Painted Desert
Oil on canvas, 10x10
Feeling out of step on the reservation, I decide to drive an hour or so west of Gallup and visit the Painted Desert and Petrified Forest. I've visited these places before, and I know how beautiful and alien they are.
I also know how difficult it is to paint these rock and sand formations. I remember struggling, three years ago, to paint them in a way that worked.
So one of the very best parts of this trip is finding that I've learned - or figured out - how to do it! That is a joyful, thrilling discovery.

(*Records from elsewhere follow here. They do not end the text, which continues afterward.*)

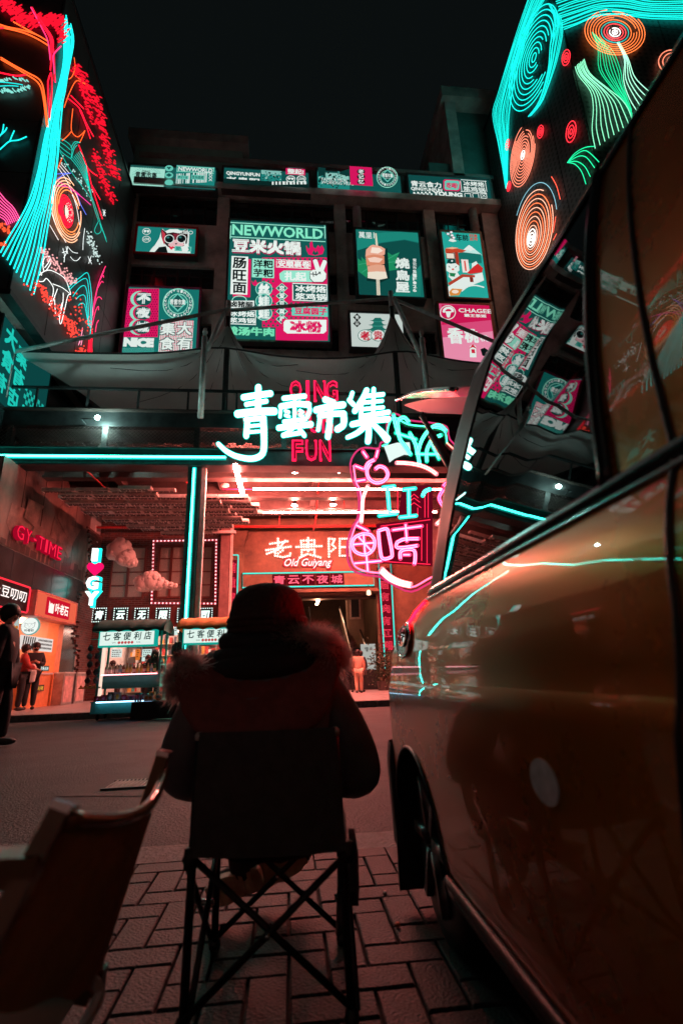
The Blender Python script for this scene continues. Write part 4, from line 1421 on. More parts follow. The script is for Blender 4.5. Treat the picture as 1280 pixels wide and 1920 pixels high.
# columns with neon
def column(xx, lit, label):
    c = thing('steel_column', label, 'column', (xx, TY + .17, .13), 'columns under the terrace front beam')
    B().bx(xx - .21, xx + .13, TY + .04, TY + .3, .13, 6.225).build('shaft', STEEL, c)
    B().bx(xx + .14, xx + .26, TY + .1, TY + .24, .13, 6.225).build('flange', GALV, c)
    B().bx(xx - .32, xx + .32, TY - .06, TY + .4, .13, .17).build('base_plate', STEEL, c)
    if lit:
        n_ = B().tube([(xx - .04, TY - .035, .35), (xx - .04, TY - .035, 6.15)], .026, 8).build('neon_tube', EM('#30ffe0', 24, True), c)
        B().bx(xx - .095, xx + .015, TY - .014, TY + .035, .3, 6.2).build('neon_housing', EM('#0fb9ac', 1.1, True), n_)
cpx = PY(361, 1000, TY).x
column(cpx, True, 'dark steel column with a cyan neon line behind the orange stall')
column(cpx + 7.4, False, 'plain dark steel column hidden behind the van')
column(cpx - 6.5, False, 'plain dark steel column at the left end of the terrace')
# ceiling under the deck
b = B()
n = 150
for i in range(n):
    x0 = -8.5 + i * .11
    x1 = x0 + .11
    z = 7.05 + (.07 if (i // 2) % 2 else 0)
    b.add([(x0, TY + .4, z), (x1, TY + .4, z), (x1, 19.5, z), (x0, 19.5, z)], [(0, 1, 2, 3)])
    z2 = 7.05 + (.07 if ((i + 1) // 2) % 2 else 0)
    if z2 != z:
        b.add([(x1, TY + .4, z), (x1, TY + .4, z2), (x1, 19.5, z2), (x1, 19.5, z)], [(0, 1, 2, 3)])
b.build('corrugated_ceiling', CORR, ter)
for yy in (14.55, 16.3, 18.0):
    B().bx(-8.4, 9, yy - .05, yy + .05, 6.42, 7.04).bx(-8.4, 9, yy - .16, yy + .16, 6.36, 6.42).build('cross_beam', STEELR, ter)
for xx in (-5.2, cpx + .35, .9, 4.4):
    B().bx(xx - .09, xx + .09, TY + .45, 19.4, 6.62, 6.7).bx(xx - .03, xx + .03, TY + .45, 19.4, 6.7, 7.04).build('long_beam', STEELR, ter)
# lit tube lamps (the light of the place)
LAMP = EM('#ff7468', 400, True)
def lamp(a, c, r, label):
    a, c = V(a), V(c)
    t_ = thing('tube_lamp', label, 'lamp', tuple((a + c) / 2), 'tube lamps under the terrace')
    B().bar(a, c, r, r * .6).build('diffuser', LAMP, t_)
    B().bar(a + V((0, 0, r * .45)), c + V((0, 0, r * .45)), r * .35, r * .3).build('housing', PAINTW, t_)
zl = 6.2
a, c = PZ(441, 872, zl), PZ(462, 950, zl)
lamp((a.x, a.y, zl), (a.x, c.y, zl), .11, 'long tube lamp running away from the street beside the lit column')
a = PZ(465, 917, zl)
lamp((a.x + .15, a.y, zl), (a.x + 6.6, a.y, zl), .06, 'front tube lamp running across below the neon market name')
a = PZ(462, 961, zl)
lamp((a.x + .1, a.y, zl), (a.x + 6.8, a.y, zl), .06, 'rear tube lamp running across in front of the gate wall')
for i, (px, py, w) in enumerate(((553, 884, 'front left'), (636, 883, 'front right'), (552, 947, 'rear left'), (624, 946, 'rear right'))):
    p_ = PZ(px, py, 6.3)
    t_ = thing('downlight', 'small lit downlight under the terrace, ' + w + ' of four', 'lamp', tuple(p_), 'small downlights under the terrace')
    B().lathe((p_.x, p_.y, 6.32), [(.05, .3), (.055, .12), (.12, 0), (.12, -.015)], 12).build('shade', BLK, t_, True)
    B().lathe((p_.x, p_.y, 6.29), [(.10, 0), (.06, -.03)], 10).build('bulb', EM('#ff9a86', 1500, True), t_)
p_ = PZ(422, 911, 6.5)
tag(B().lathe((p_.x, p_.y, 6.5), [(.13, .05), (.13, 0), (.1, -.03)], 14).build('ceiling_speaker', PAINTW), 'round white ceiling speaker beside the lit column', 'speaker')
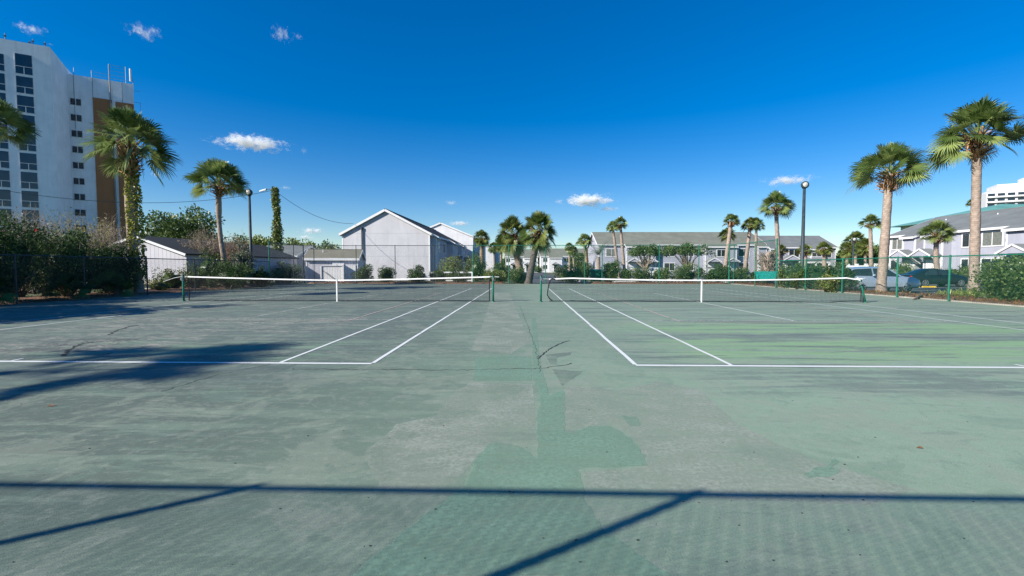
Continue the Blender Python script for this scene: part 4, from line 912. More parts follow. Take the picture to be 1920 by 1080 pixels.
# --- long green roofed row, centre right
def facade(px0, px1, z, X0=None):
    a = at(px0, 502, z); return a, lambda px: (at(px, 502, z)-a).length*(1 if px >= px0 else -1)
a, fx = facade(1122, 0, 84)
hG = house('long two storey row with olive grey roof behind the spreading trees', (a.x, a.y, 0), PSI, fx(1432), 11, 5.75, 8.3, 'siding', 'roof', bays=[(fx(1172), fx(1226), 1.0), (fx(1318), fx(1376), 1.0), (fx(1415), fx(1431), 1.0)])
for px in (1146, 1255, 1290, 1394): window(hG, fx(px), 3.55, 1.9, 1.35, 0, 2, 'blind' if px < 1200 else 'glass')
for px in (1146, 1255, 1290, 1394): window(hG, fx(px), .9, 1.9, 1.35)
for px in (1184, 1214, 1330, 1364, 1422): door(hG, fx(px), 1.1, 2.15, -1.0, 'white'); porch(hG, fx(px), -1.0, 2.5, 2.5, 1.2)
for px in (1200, 1347): window(hG, fx(px), 3.5, 1.5, 1.2, -1.0)
# --- second row, right
a, fx = facade(1436, 0, 92)
hH = house('second far two storey row ending near the bushy far palms', (a.x, a.y, 0), PSI, fx(1566), 11, 5.6, 8.15, 'siding', 'roof_grey', bays=[(fx(1440), fx(1452), .8), (fx(1514), fx(1536), 1.0)])
for px in (1488, 1551): window(hH, fx(px), 3.6, 1.5 if px > 1500 else 2.0, 1.5)
for px in (1520, 1529): window(hH, fx(px), 3.7, .9, .7, -1.0, 1)
for px in (1476, 1505, 1548): window(hH, fx(px), .9, 1.8, 1.4)
porch(hH, fx(1476), -0.0, 3.0, 3.4, 1.8, 'roof_grey'); door(hH, fx(1470), 1.1, 2.1, 0)
mb = MB(); mb.hexa([(fx(1490), -2.6, 2.75), (fx(1540), -2.6, 2.75), (fx(1540), 0, 3.4), (fx(1490), 0, 3.4), (fx(1490), -2.6, 2.9), (fx(1540), -2.6, 2.9), (fx(1540), 0, 3.55), (fx(1490), 0, 3.55)]); o = mb.build('garage_roof', M['roof_grey'], hH)
mb = MB(); mb.box(fx(1490), fx(1540), -2.5, -.01, 2.3, 2.74); [mb.box(fx(x)-.12, fx(x)+.12, -2.5, -2.26, -.1, 2.3) for x in (1491, 1515, 1539)]; mb.build('garage_frame', M['white'], o)
# --- right row, along the parking lot
XF = 47.2; Y0 = onx(1667, XF).y
ix = lambda px, off=0: Y0 - onx(px, XF-off).y
LI = ix(1920) + 14
hI = house('lavender grey townhouse row on the right with gabled white porches', (XF, Y0, 0), R(-90), LI, 12, 5.45, 7.75, 'siding', 'roof_grey', bays=[(ix(1691,1), ix(1714,1), 1.0), (ix(1731,1), ix(1765,1), 1.0), (ix(1884,1), ix(1884,1)+3.6, 1.0)], oh=.35)
window(hI, ix(1681), 3.75, 1.5, 1.3, 0, 2, 'blind'); window(hI, ix(1676.5), 1.15, 1.0, 1.2, 0, 1)
for px, wd in ((1816, 1.5), (1858.5, 1.9)): window(hI, ix(px), 3.65, wd, 1.35, 0, 2, 'blind' if px > 1840 else 'glass'); window(hI, ix(px), 1.05, wd, 1.25)
for px, w in ((1703, 2.6), (1744, 2.6)): door(hI, ix(px, 1)+.1, 1.0, 2.1, -1.0); porch(hI, ix(px, 1), -1.0, 2.75, 2.8, 1.3, 'roof_grey')
xx = ix(1884, 1)+1.8; door(hI, xx, 1.0, 2.1, -1.0); porch(hI, xx, -1.0, 2.75, 2.9, 1.3, 'roof_grey')
mb = MB()
for q in (3, 9, 15, 21): mb.tube([(q, 4.2, 6.9), (q, 4.2, 7.35)], .05, 8)
mb.build('vent_pipe', M['white'], hI)
# white garden wall
a = at(1590, 502, 70); e = at(1662, 502, 62); t = thing('garden_wall', xyz(a, 0), 'long low white garden wall behind the silver car', 'wall')
d = e-a; mb = MB(); mb.beam((0,0,.8), (d.x, d.y, .8), .2, 1.9); mb.build('wall_panel', M['white'], t); mb = MB()
for f in (0, .25, .5, .75, 1): mb.beam((d.x*f, d.y*f, -.15), (d.x*f, d.y*f, 2.0), .34)
mb.build('pier', M['white'], t)
# teal roofed building and hotel behind the right row
t = thing('teal_roof_building', xyz(at(1990, 502, 112), 0), 'building with a teal metal roof rising behind the right townhouses', 'building', rz=PSI)
mb = MB(); mb.box(-31, 31, -11, 11, -.2, 12.6); mb.build('wall', M['white_wall'], t); mb = MB()
mb.add([(-34,-12,12.5),(34,-12,12.5),(34,12,12.5),(-34,12,12.5),(-16,0,17.2),(16,0,17.2)], [(0,1,5,4),(1,2,5),(2,3,4,5),(3,0,4),(3,2,1,0)]); mb.build('roof', M['roof_teal'], t)
a = at(1843, 502, 262); t = thing('hotel', xyz(a, 0), 'distant white balconied hotel at the right edge', 'building', rz=R(-28))
w = MB(); w.box(0, 30, 0, 16, 0, 44.5); w.box(2.5, 30, .5, 15, 44.5, 46.5); w.box(4.5, 17.5, 1, 15, 46.5, 49.3); w.box(17.8, 60, -1.5, 16, 0, 53.2); w.build('wall', M['white_wall'], t)
for k in range(8, 19):
    z = k*2.9 - 1.6
    for x0, x1, y, top in ((.6, 17.4, 0, 44), (18.6, 38, -1.5, 53)):
        if z+2.4 > top+.8: continue
        f = MB(); f.box(x0-.5, x1+.4, y-1.5, y-.01, z-.25, z-.03); f.box(x0-.5, x1+.4, y-1.5, y-1.4, z-.03, z+.55); f.build('balcony', M['white'], t)
        q = x0
        while q < x1-1.5:
            g = MB(); g.box(q, q+3.0, y-.05, y-.003, z, z+2.25); g.build('window', M['glass'], t); q += 4.1
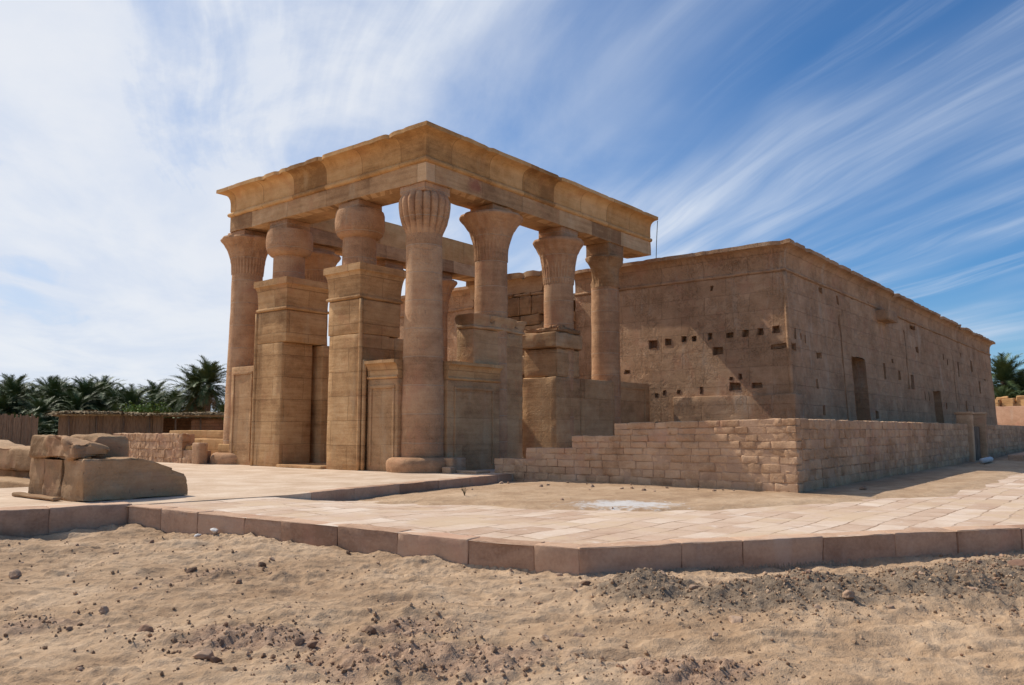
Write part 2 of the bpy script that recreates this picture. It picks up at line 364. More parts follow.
def stone(mb, lo, hi, res=0.15, r=0.03, amp=0.01, scale=3.0, faces='all', rot=0.0, chip=0.0, seed=0.0, taper=None):
    """box with rounded, weathered edges; every face gridded and pushed by noise"""
    lo = np.array(lo, float); hi = np.array(hi, float); c = (lo + hi) / 2
    r = min(r, 0.45 * (hi - lo).min())
    ax = [axis_pts(lo[i], hi[i], res, r) for i in range(3)]
    for d in range(3):
        for sgn in (0, 1):
            key = 'xyz'[d] + '-+'[sgn]
            if faces != 'all' and key not in faces: continue
            u, v = [(1, 2), (2, 0), (0, 1)][d]
            A, B = np.meshgrid(ax[u], ax[v], indexing='ij')
            P = np.zeros((A.size, 3)); P[:, u] = A.ravel(); P[:, v] = B.ravel(); P[:, d] = hi[d] if sgn else lo[d]
            inner = np.clip(P, lo + r, hi - r); D = P - inner; D /= np.linalg.norm(D, axis=1)[:, None]
            Q = inner + D * r
            nz = fbm(Q + seed, scale, 4)
            Q = Q + D * (nz * amp)[:, None]
            if chip:
                edge = (np.abs(D).max(axis=1) < 0.985)
                ch = (np.clip(vnoise(Q * 1.9 + seed + 5.5) - 0.15, 0, 1) + 0.5 * np.clip(vnoise(Q * 5.3 + seed + 1.5) - 0.1, 0, 1)) * chip
                Q = Q - D * (ch * np.where(edge, 1.0, 0.25))[:, None]
            if taper is not None:
                q = (Q[:, 2] - lo[2]) / (hi[2] - lo[2]); Q[:, 0] += taper[0] * q * (c[0] - Q[:, 0]); Q[:, 1] += taper[1] * q * (c[1] - Q[:, 1])
            if rot:
                cs, sn = math.cos(rot), math.sin(rot); X = Q[:, 0] - c[0]; Y = Q[:, 1] - c[1]
                Q[:, 0] = c[0] + X * cs - Y * sn; Q[:, 1] = c[1] + X * sn + Y * cs
            na, nb = len(ax[u]), len(ax[v]); F = []
            for i in range(na - 1):
                for j in range(nb - 1):
                    a = i * nb + j; q = (a, a + nb, a + nb + 1, a + 1)
                    F.append(q if sgn else q[::-1])
            mb.add(Q, F)
    return mb

def rsub(pts, res):
    """subdivide a polyline"""
    out = []
    for i in range(len(pts) - 1):
        a, b = np.array(pts[i], float), np.array(pts[i + 1], float); k = max(1, int(round(np.linalg.norm(b - a) / res)))
        for j in range(k): out.append(a + (b - a) * j / k)
    out.append(np.array(pts[-1], float)); return np.array(out)

def sweep(mb, path, prof, res=0.2, amp=0.012, closed=False, chip=0.0, seed=0.0, cs=3.4):
    """closed profile of (outward, z) carried along a plan path (outward = right-hand side of travel), mitred"""
    path = [np.array(p, float) for p in path]; n_ = len(path); pts = []; offs = []
    def nrm(a, b):
        d = (b - a) / np.linalg.norm(b - a); return np.array([d[1], -d[0]])
    segs = [nrm(path[i], path[(i + 1) % n_]) for i in range(n_ if closed else n_ - 1)]
    vo = []
    for i in range(n_):
        if closed: a, b = segs[i - 1], segs[i]
        else: a, b = segs[max(i - 1, 0)], segs[min(i, n_ - 2)]
        m = a + b; vo.append(m / (m @ a))
    for i in range(n_ if closed else n_ - 1):
        j = (i + 1) % n_; L = np.linalg.norm(path[j] - path[i]); k = max(1, int(round(L / res)))
        for q in range(k):
            t = q / k; pts.append(path[i] * (1 - t) + path[j] * t); offs.append(vo[i] * (1 - t) + vo[j] * t)
    if not closed: pts.append(path[-1]); offs.append(vo[-1])
    pts = np.array(pts); offs = np.array(offs); prof = np.array(prof, float); k = len(prof); m = len(pts)
    V = np.zeros((m, k, 3)); V[:, :, :2] = pts[:, None, :] + offs[:, None, :] * prof[None, :, 0:1]; V[:, :, 2] = prof[None, :, 1]
    V = V.reshape(-1, 3)
    nv = np.stack([fbm(V + seed, 1.7, 4), fbm(V + seed + 31, 1.7, 4), fbm(V + seed + 57, 1.7, 4)], 1)
    V = V + nv * amp
    if chip:
        lim = prof[:, 0].max(); out = np.tile(prof[:, 0], m) > lim - 0.05
        ch = np.clip(vnoise(V * np.array([cs, cs, cs * 0.5]) + seed + 9) - 0.30, 0, 1) * chip
        dirv = np.repeat(offs, k, axis=0); V[:, :2] -= dirv * (ch * out)[:, None]; V[:, 2] -= ch * out * 0.4
    F = []
    for i in range(m if closed else m - 1):
        j = (i + 1) % m
        for q in range(k):
            p = (q + 1) % k; F.append((i * k + q, j * k + q, j * k + p, i * k + p))
    if not closed:
        F.append(tuple(range(k))); F.append(tuple((m - 1) * k + q for q in range(k))[::-1])
    return mb.add(V, F)

def lathe(mb, c, prof, seg=48, mod=None, amp=0.008, seed=0.0, cap=True, zres=0.22):
    P = rsub(prof, zres); th = np.linspace(0, 2 * math.pi, seg, endpoint=False)
    V = []
    for r, z in P:
        rr = np.full(seg, r)
        if mod: rr = rr * mod(th, z)
        V.append(np.stack([c[0] + rr * np.cos(th), c[1] + rr * np.sin(th), np.full(seg, z)], 1))
    V = np.concatenate(V); D = V.copy(); D[:, 0] -= c[0]; D[:, 1] -= c[1]; D[:, 2] = 0
    D /= np.maximum(np.linalg.norm(D, axis=1), 1e-6)[:, None]
    V = V + D * (fbm(V + seed, 2.2, 4) * amp)[:, None]
    F = []
    for i in range(len(P) - 1):
        for j in range(seg):
            k = (j + 1) % seg; F.append((i * seg + j, i * seg + k, (i + 1) * seg + k, (i + 1) * seg + j))
    if cap:
        F.append(tuple(range(seg))[::-1]); F.append(tuple((len(P) - 1) * seg + j for j in range(seg)))
    return mb.add(V, F)

def plate(mb, fn, s0, s1, z0, z1, holes=(), res=0.5, flip=False, amp=0.012, edge=None, thick=0.5):
    """wall face over (s,z) with rectangular recesses; fn(s,z,depth) -> xyz. holes: (s0,s1,z0,z1,depth)"""
    def brk(a, b, hs):
        L = list(np.linspace(a, b, max(2, int(round((b - a) / res)) + 1)))
        L = [x for x in L if all(abs(x - h) > 0.06 for h in hs)] + [h for h in hs if a < h < b]
        return np.array(sorted(set(L + [a, b])))
    S = brk(s0, s1, [h for q in holes for h in q[:2]]); Z = brk(z0, z1, [h for q in holes for h in q[2:4]])
    ns, nz = len(S), len(Z)
    V = np.array([fn(s, z, 0.0) for s in S for z in Z]); d = np.array(fn(s0, z0, 1.0)) - np.array(fn(s0, z0, 0.0))
    def wob(W):
        W = np.asarray(W, float); o = 0.055 * np.stack([fbm(W + q, 2.6, 3) for q in (3, 11, 23)], 1) * (1 if holes else 0); dn = d / np.linalg.norm(d); return W + o - np.outer(o @ dn, dn)
    V = wob(V) + d * (fbm(V, 0.9, 4) * amp)[:, None]
    def inh(s, z):
        for q in holes:
            if q[0] < s < q[1] and q[2] < z < q[3]: return True
        return False
    F = []
    for i in range(ns - 1):
        for j in range(nz - 1):
            if inh((S[i] + S[i + 1]) / 2, (Z[j] + Z[j + 1]) / 2): continue
            a = i * nz + j; q = (a, a + nz, a + nz + 1, a + 1); F.append(q[::-1] if flip else q)
    mb.add(V, F)
    for q in holes:
        c = [(q[0], q[2]), (q[1], q[2]), (q[1], q[3]), (q[0], q[3])]
        a = [np.array(fn(s, z, -0.012)) for s, z in c]; bk = [np.array(fn(s, z, q[4])) for s, z in c]
        F = [(0, 1, 5, 4), (1, 2, 6, 5), (2, 3, 7, 6), (3, 0, 4, 7), (4, 5, 6, 7)]
        mb.add(wob(a + bk), [f if not flip else f[::-1] for f in F])
    return mb

def tube(mb, pts, rad, seg=8):
    pts = np.array(pts, float); m = len(pts); rad = np.broadcast_to(np.array(rad, float), (m,)); V = []
    for i in range(m):
        t = pts[min(i + 1, m - 1)] - pts[max(i - 1, 0)]; t /= np.linalg.norm(t)
        a = np.cross(t, [0, 0, 1.0] if abs(t[2]) < 0.9 else [1.0, 0, 0]); a /= np.linalg.norm(a); b = np.cross(t, a)
        for j in range(seg):
            q = 2 * math.pi * j / seg; V.append(pts[i] + rad[i] * (a * math.cos(q) + b * math.sin(q)))
    F = [(i * seg + j, i * seg + (j + 1) % seg, (i + 1) * seg + (j + 1) % seg, (i + 1) * seg + j) for i in range(m - 1) for j in range(seg)]
    F += [tuple(range(seg))[::-1], tuple((m - 1) * seg + j for j in range(seg))]
    return mb.add(V, F)

def cavetto(d, z0, z1, fil, k=7, pw=1.0):
    """concave flare from (0,z0) out to (d,z1-fil), then a fillet band to z1"""
    P = []
    for i in range(k + 1):
        a = math.pi / 2 * i / k; P.append((d * (1 - math.cos(a)) ** pw, z0 + (z1 - fil - z0) * math.sin(a)))
    return P + [(d + 0.02, z1 - fil + 0.004), (d + 0.02, z1)]


# ------------------------------------------------------------------ terrain
KERB = np.array([(4.9, 40.0), (0.6, 14.55), (6.42, 13.12), (7.98, 5.42), (13.5, 1.70), (26.0, -6.6), (70.0, -30.0)])
INNER = np.array([(9.30, 12.60), (11.0, 10.3), (11.8, 8.0), (12.2, 6.7), (13.3, 6.0), (14.6, 5.35), (16.2, 4.85), (18.7, 3.5), (32.0, 3.6), (90.0, 2.0)])

def pl_dist(P, L):
    best = np.full(len(P), 1e9)
    for a, b in zip(L[:-1], L[1:]):
        d = b - a; t = np.clip(((P - a) @ d) / (d @ d), 0, 1); q = np.linalg.norm(P - (a + t[:, None] * d), axis=1); best = np.minimum(best, q)
    return best
def in_poly(P, poly):
    c = np.zeros(len(P), bool); n_ = len(poly)
    for i in range(n_):
        a, b = poly[i], poly[i - 1]
        k = ((a[1] > P[:, 1]) != (b[1] > P[:, 1])) & (P[:, 0] < (b[0] - a[0]) * (P[:, 1] - a[1]) / (b[1] - a[1] + 1e-12) + a[0]); c ^= k
    return c
INSIDE = np.concatenate([KERB, [(900, -30), (900, 40)]])
SANDY = np.concatenate([INNER, [(900, 2), (900, 30), (31, 30), (31, 14.6), (17.6, 14.2), (9.4, 12.85)]])
def sm(x, a, b):
    t = np.clip((x - a) / (b - a), 0, 1); return t * t * (3 - 2 * t)
def blob(P, x, y, rx, ry, ang=0.0):
    c, s = math.cos(ang), math.sin(ang); X = P[:, 0] - x; Y = P[:, 1] - y
    return np.exp(-(((X * c + Y * s) / rx) ** 2 + ((-X * s + Y * c) / ry) ** 2))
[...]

The hundreds of paintings I've made between then and now, the hundreds of mountains I've painted, the thousands of hours of thought and study and exploration and discovery and failure and success, all these have brought me an ease and a confidence that I never imagined I'd have.
***
Around the Region
All along Interstate 40, from Holbrook, Arizona, to Gallup - and perhaps beyond? - I see Indian stores, selling everything from blankets to kachina dolls to fossils to petrified wood to turquoise jewelry. This sign made me laugh.
A beautiful afternoon. The sky goes on forever here.
I see trailers like these, out in the middle of absolutely nowhere, and I wonder what it would be like to live there. I can only imagine that the people who live in these places run cattle or sheep or something - there's no way they are commuting to a job. Maybe they're just living off the land. They have no neighbors, no fences, no towns anywhere nearby. I can imagine that the nights must be unutterably dark, the sky brilliant with stars.
Above, the view from one of the overlooks in the Painted Desert. Below,
an overlook in the Petrified Forest
***
Dog of the Day
It's Meeka, and she's visiting the Painted Desert with her humans, from California. She reminds me very much of my Jojo, minus a white streak on her nose. Also, Meeka has brown eyes, and Jojo's are blue. But the ears are the same, the nose is the same, the I'm-a-handful-attitude is the same!